The UAH dataset includes temperature results for air above the oceans, and thus should be most comparable to the SSTs. There is the additional feature that ocean air temps avoid Urban Heat Islands (UHI).  The graph below shows monthly anomalies for ocean temps since January 2015.

May ocean air temps dropped in all regions after April’s rise, resulting in the Global average back down below January 2019.  NH warming in February has been reversed, and April warming in SH and the Tropics is also gone.  The temps this May are warmer than 2018, but lower than 05/2017, and of course lower than 2016.
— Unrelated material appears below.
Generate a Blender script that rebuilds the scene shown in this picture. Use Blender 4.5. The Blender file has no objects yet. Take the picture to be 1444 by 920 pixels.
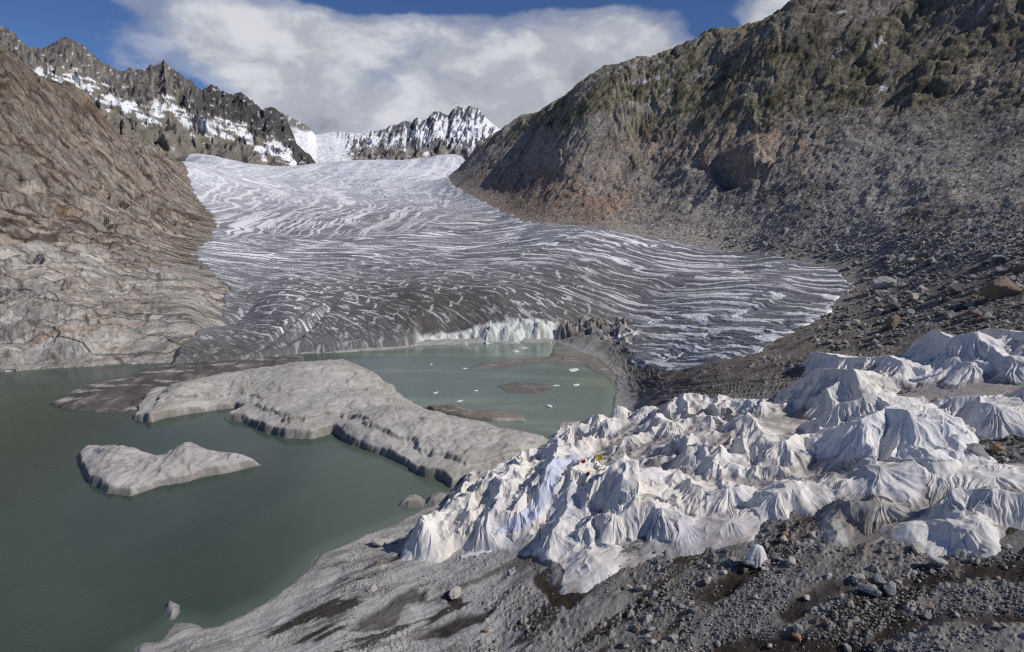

Land Air Temperatures Tracking Downward in Seesaw Pattern

We sometimes overlook that in climate temperature records, while the oceans are measured directly with SSTs, land temps are measured only indirectly.  The land temperature records at surface stations record air temps at 2 meters above ground.  UAH gives tlt anomalies for air over land separately from ocean air temps.  The graph updated for May is below.

The greater volatility of the Land temperatures was evident earlier, but has calmed down recently. Also the  NH dominates, having twice as much land area as SH.  Note how global peaks mirror NH peaks.  In January 2019 all Land air temps were close but have now diverged.  In May both SH and the Tropics dropped sharply (comparable to ocean temps), and the much larger NH land surface also cooled, pulling the Global anomaly down nearly 0.2C.  The Tropical land air temps could not be more different from 05/2018, yet the Global, NH and SH are much cooler.

TLTs include mixing above the oceans and probably some influence from nearby more volatile land temps.  Clearly NH and Global land temps have been dropping in a seesaw pattern, now more than 1C lower than the peak in 2016.  TLT measures started the recent cooling later than SSTs from HadSST3, but are now showing the same pattern.  It seems obvious that despite the three El Ninos, their warming has not persisted, and without them it would probably have cooled since 1995.  Of course, the future has not yet been written.